Dass es „Spenden am Rechnungshof vorbei“ gab, hätte der U-Ausschuss zutage gebracht, so Krisper weiter in einer Aussendung. „Umso wichtiger und notwendiger wäre eine nochmalige Verlängerung des U-Ausschusses gewesen, um die Aufklärung zu einem guten Ende zu bringen. Aber hier hat die ÖVP mit Hilfe der Grünen nicht nur sich selbst, sondern auch ihren ehemaligen Regierungspartner geschützt.“

Grüne: „Umbau der Republik“

„Wir fühlen uns darin bestätigt, was wir immer gesagt haben, dass Türkis-Blau ein politisches System installieren wollte“, sagte Grünen-Fraktionsführerin Nina Tomaselli. Drehscheibe beim „Umbau der Republik“ sei das Finanzministerium gewesen. Auch darum befürworte man die Pläne, Teile der Glücksspielagenden dem Ressort zu entziehen.

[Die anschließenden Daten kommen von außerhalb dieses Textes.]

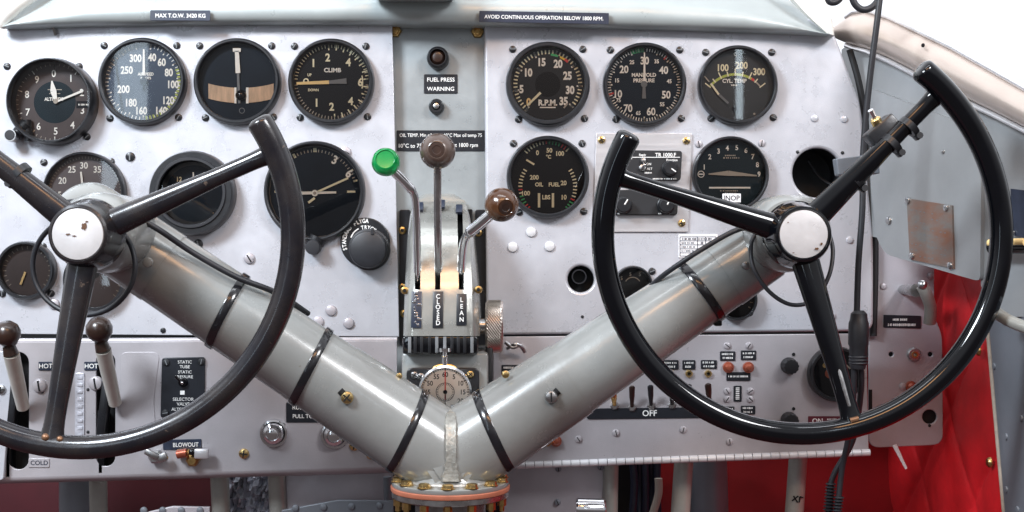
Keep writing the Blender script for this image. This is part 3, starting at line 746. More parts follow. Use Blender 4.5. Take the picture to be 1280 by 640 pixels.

Analyse zum Endbericht des U-Ausschusses

Claudia Dannhauser aus der ZIB-Innenpolitikredatkion analysiert den vorläufigen Bericht zum „Ibiza“-U-Ausschuss und die Reaktionen.

Pöschl hat seinen Bericht wie vorgesehen am Freitag, also zwei Wochen nach dem letzten Befragungstag, an den Vorsitzenden des Untersuchungsausschusses, Nationalratspräsidenten Wolfgang Sobotka (ÖVP), weitergeleitet. Dieser schickte das Dokument laut Angaben seines Büros unverändert – offiziell handelt es sich ja um den Bericht des Vorsitzenden – an die einzelnen Fraktionen. Zwei Wochen haben die Klubs nun Zeit, einen eigenen besonderen schriftlichen Bericht beim Vorsitzenden abzuliefern.